■ **INSTRUCTIONS TO FOLLOW**
Your answer should be a single number: the count of lines containing "this".

╭──

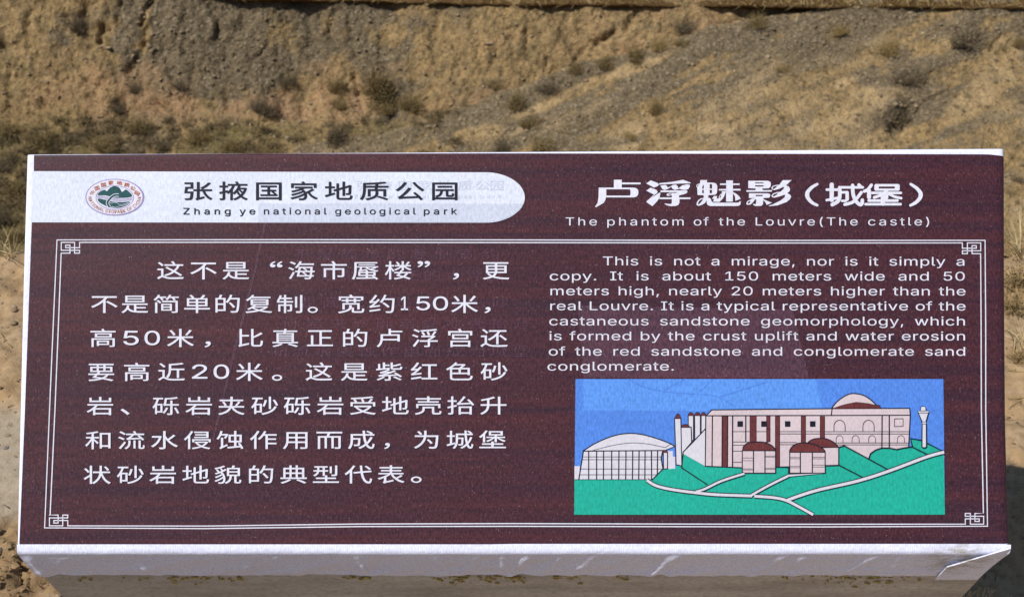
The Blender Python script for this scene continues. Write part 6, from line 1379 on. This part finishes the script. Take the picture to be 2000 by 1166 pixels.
# ---- tiny dry plants dotted over the slope (a mass)
pp, rr = slope_points(1500, 82, lambda j, i: 0.35 + 0.65 * (float(veg[j, i]) > 0.3) + 0.2 * float(sandy[j, i]))
sm_ = tuft_mesh('tmp', 26, 1.3, 79, 1.0, 0.05, 0.5, 0.12, 0.75); sv = np.array([v.co for v in sm_.vertices]); sf = np.array([list(p.vertices) for p in sm_.polygons])
V_, F_ = [], []
for i, p in enumerate(pp):
    an = rr.uniform(0, 6.28); s_ = 0.018 + abs(rr.normal(0, 0.022))
    R2 = np.array([[math.cos(an), -math.sin(an), 0], [math.sin(an), math.cos(an), 0], [0, 0, 0.8]])
    V_.append((sv @ R2.T) * s_ + p); F_.append(sf + i * len(sv))
DP = plant_mat('tiny_dry_plants', (0.10, 0.075, 0.042), (0.27, 0.205, 0.11), 2.5)
g_ = link('slope_plants', mesh_np('slope_plants', np.concatenate(V_), np.concatenate(F_), False), None, [DP]); tag(g_, 'tiny dry plants dotted over the hillside', 'plants', None, 'stuff')

# ---- straw grass on the turf ledge (a mass)
r = random.Random(8); V, F = [], []
for i in range(9000):
    x = r.uniform(-4.2, 8.8); y = CY + float(lip(x)[0]) + r.uniform(-0.11, 0.30); z = float(lip(x)[1]) + 0.022
    dens = float(vnoise(np.array([x * 1.6]), np.array([3.3]), 0, 91)[0])
    if r.random() > 0.35 + 0.5 * dens + 0.25 * (x > 0): continue
    Ln = r.uniform(0.04, 0.17); az = r.uniform(0, 6.28); ln_ = r.uniform(0.3, 2.0)
    d = Vector((math.cos(az) * math.sin(ln_), math.sin(az) * math.sin(ln_) - 0.25, math.cos(ln_))).normalized() * Ln
    b0 = len(V); s = Vector((0.0035, 0.001, 0))
    V += [(x - s.x, y, z), (x + s.x, y, z), (x + d.x, y + d.y, z + d.z), (x + d.x * .5 + s.x * .6, y + d.y * .5, z + d.z * .62)]
    F += [(b0, b0 + 1, b0 + 3, b0 + 2)]
me = bpy.data.meshes.new('ledge_grass'); me.from_pydata(V, [], F); me.update()
g_ = link('ledge_grass', me, None, [PM['straw'][0]]); tag(g_, 'dry straw grass growing along the top of the turf ledge', 'grass', None, 'stuff')

# ---- dry grass tufts and twigs near the sign
grass = plant_mat('dry_grass', (0.30, 0.22, 0.11), (0.56, 0.46, 0.27), 30)
dead = plant_mat('dead_brush', (0.13, 0.095, 0.045), (0.36, 0.26, 0.12), 40)
GVAR = [tuft_mesh('grass_tuft', n, sp, 300 + i, 1.0, 0.022, 1.2, 0.0) for i, (n, sp) in enumerate(((26, 0.9), (16, 1.2), (34, 0.6)))]
for m_ in GVAR: m_.materials.append(grass)
BVAR = tuft_mesh('dead_brush', 150, 1.35, 330, 1.0, 0.018, 0.6, 0.07); BVAR.materials.append(dead); BVAR.materials.append(dead)
tufts = [(22, 497, 0.11, 1, 'thin straw grass at the terrace edge left of the sign'),
         (2, 486, 0.09, 0, 'straw grass cut by the left edge of the photo at the terrace edge'),
         (1990, 500, 0.16, 0, 'pale grass at the terrace edge right of the sign'),
         (1984, 690, 0.10, 1, 'pale arching grass blades right of the sign beside the dark scrub'),
         (1996, 668, 0.11, 1, 'pale grass blades at the right photo edge above the buried twig')]
for px, py, h_, k, lab in tufts:
    o = bpy.data.objects.new('grass_tuft', GVAR[k]); COL.objects.link(o)
    o.location = ghit(px, py); o.rotation_euler = (0, 0, random.uniform(0, 6.28)); o.scale = (h_, h_, h_)
    tag(o, lab, 'grass', 'dry grass tufts near the sign')
for px, py, h_, lab in ((1985, 560, 0.085, 'brown dead brush right of the sign, upper of two'), (1978, 606, 0.07, 'brown dead brush right of the sign, lower of two'), (1990, 705, 0.04, 'dark little scrub in the sand right of the sign')):
    o = bpy.data.objects.new('dead_brush', BVAR); COL.objects.link(o)
    o.location = ghit(px, py); o.rotation_euler = (0, 0, random.uniform(0, 6.28)); o.scale = (h_ * .8, h_ * .8, h_)
    tag(o, lab, 'brush', 'dead brush right of the sign')
# tall dry grass in front of the lectern, only its tips reach into the picture
for i, (px, tip, lab) in enumerate(((497, 1158, 'grass tip in front of the concrete, leftmost of the front row'), (735, 1154, 'bushiest pale grass head in front of the concrete'), (945, 1160, 'fine grass stems before the concrete left of its middle'),
                                    (1070, 1161, 'fine grass stems before the concrete near its middle'), (1270, 1161, 'thin grass tip before the concrete under the drawing'), (1700, 1158, 'grass tips before the right bottom corner of the concrete'),
                                    (1790, 1157, 'grass tips right of the concrete in the shadow'), (1900, 1156, 'grass tips in the shadow at the bottom right'), (1975, 1157, 'grass tips at the bottom right corner of the photo'))):
    q = ray(px, tip); yb = -0.06 if px < 1650 else 0.0
    t = (yb - CAM.y) / q.y; p = CAM + q * t
    r = random.Random(700 + i); V, F = [], []
    for j in range(9 if px != 735 else 22):
        a0 = Vector((r.gauss(0, 0.012), r.gauss(0, 0.010), 0)); tp = Vector((r.gauss(0, 0.012), r.gauss(0, 0.012), p.z - abs(r.gauss(0, 0.010)))); s = Vector((0.0012, 0, 0)); b0 = len(V)
        for k in range(6):
            t_ = k / 5; c_ = a0.lerp(tp, t_) + Vector((0.01 * math.sin(t_ * 3 + j), 0.006 * math.sin(t_ * 2 + j), 0)) * t_; wv_ = s * (1 - 0.5 * t_)
            V += [c_ - wv_, c_ + wv_]
            if k: F.append((b0 + 2 * k - 2, b0 + 2 * k - 1, b0 + 2 * k + 1, b0 + 2 * k))
        for _ in range(26):                                   # feathery seed head
            t_ = r.uniform(0.9, 1.0); c_ = a0.lerp(tp, t_); e = Vector((r.gauss(0, .5), r.gauss(0, .5), 1)).normalized() * r.uniform(.004, .011); k0_ = len(V)
            V += [c_, c_ + e + Vector((.0005, 0, 0)), c_ + e * 1.1 - Vector((.0005, 0, 0))]; F.append((k0_, k0_ + 1, k0_ + 2))
    me = bpy.data.meshes.new('feather_grass'); me.from_pydata(V, [], F); me.update()
    o = link('feather_grass', me, None, [grass]); o.location = (p.x, p.y, gz(p.x, p.y)); tag(o, lab, 'grass', 'tall feathery grass in front of the sign')
# a few stones one can pick out
for i, (px, py, s, c_, lab) in enumerate(((12, 876, 0.0036, (0.14, 0.14, 0.15), 'smooth grey pebble on the pale ground left of the sign'), (2, 1074, 0.0045, (0.07, 0.06, 0.06), 'dark pebble at the left photo edge above the soil clods'), (31, 892, 0.0016, (0.12, 0.10, 0.09), 'tiny brown pebble close to the left edge of the sign'),
                                         (26, 632, 0.0065, (0.22, 0.155, 0.09), 'brown earth lump left of the sign, lower of the pair'), (28, 607, 0.0055, (0.20, 0.14, 0.08), 'brown earth lump left of the sign, upper of the pair'))):
    SM = NT('pebble_stone', 0.8, 0.3); SM.color(SM.mix(SM.noise(SM.co, 300, 3), mul(c_, 0.8), mul(c_, 1.25)))
    rr = np.random.default_rng(40 + i)
    bm = bmesh.new(); bmesh.ops.create_icosphere(bm, subdivisions=3, radius=1)
    pv_ = np.array([v.co for v in bm.verts]); dn = 1 + 0.16 * fbm(pv_[:, 0] * 1.4 + i * 5, pv_[:, 1] * 1.4, pv_[:, 2] * 1.4, 60, 3)
    for v, d_ in zip(bm.verts, dn): v.co = Vector((v.co.x * 1.4, v.co.y, v.co.z * 0.7)) * float(d_) * s
    me = bpy.data.meshes.new('pebble'); bm.to_mesh(me); bm.free()
    for p in me.polygons: p.use_smooth = True
    o = link('pebble', me, None, [SM.m]); o.location = ghit(px, py) + Vector((0, 0, s * 0.3)); tag(o, lab, 'pebble')
def twig(px_list, rad, lab):
    pts_ = [ghit(*q) + Vector((0, 0, rad * 0.8)) for q in px_list]
    V, F = [], []
    for i, p in enumerate(pts_):
        d = (pts_[min(i + 1, len(pts_) - 1)] - pts_[max(i - 1, 0)]).normalized(); u_ = d.cross(Vector((0, 0, 1))).normalized(); v2 = u_.cross(d)
        for k in range(6): V.append(p + (u_ * math.cos(k * math.pi / 3) + v2 * math.sin(k * math.pi / 3)) * rad * (1 - 0.6 * i / len(pts_)))
        if i:
            for k in range(6): F.append(((i - 1) * 6 + k, (i - 1) * 6 + (k + 1) % 6, i * 6 + (k + 1) % 6, i * 6 + k))
    me = bpy.data.meshes.new('twig'); me.from_pydata([v - pts_[0] for v in V], [], F); me.update()
    o = link('twig', me, None, [dead]); o.location = pts_[0]; tag(o, lab, 'twig')
twig([(0, 652), (8, 662), (16, 672), (24, 680)], 0.0016, 'dry twig lying on the sand left of the sign')
twig([(1968, 724), (1978, 725), (1990, 727), (2003, 726)], 0.0018, 'upper horizontal twig half buried in the sand right of the sign')
twig([(1969, 779), (1982, 780), (1996, 778), (2006, 777)], 0.0016, 'lower horizontal twig half buried in the sand right of the sign')
twig([(1972, 796), (1982, 790), (1996, 782)], 0.0012, 'short slanting twig under the lower horizontal twig right of the sign')
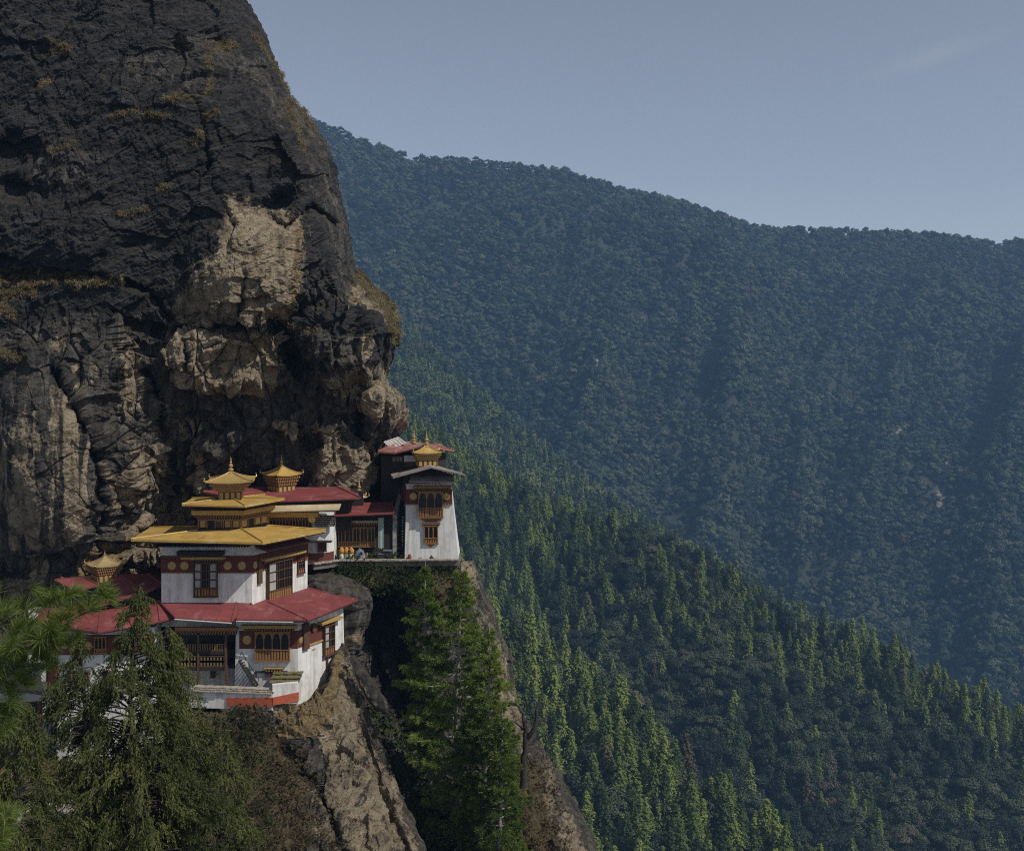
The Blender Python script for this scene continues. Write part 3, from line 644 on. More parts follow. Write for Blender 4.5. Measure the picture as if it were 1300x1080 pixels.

╰──

■ **RESULT OF THE EXERCISE**
2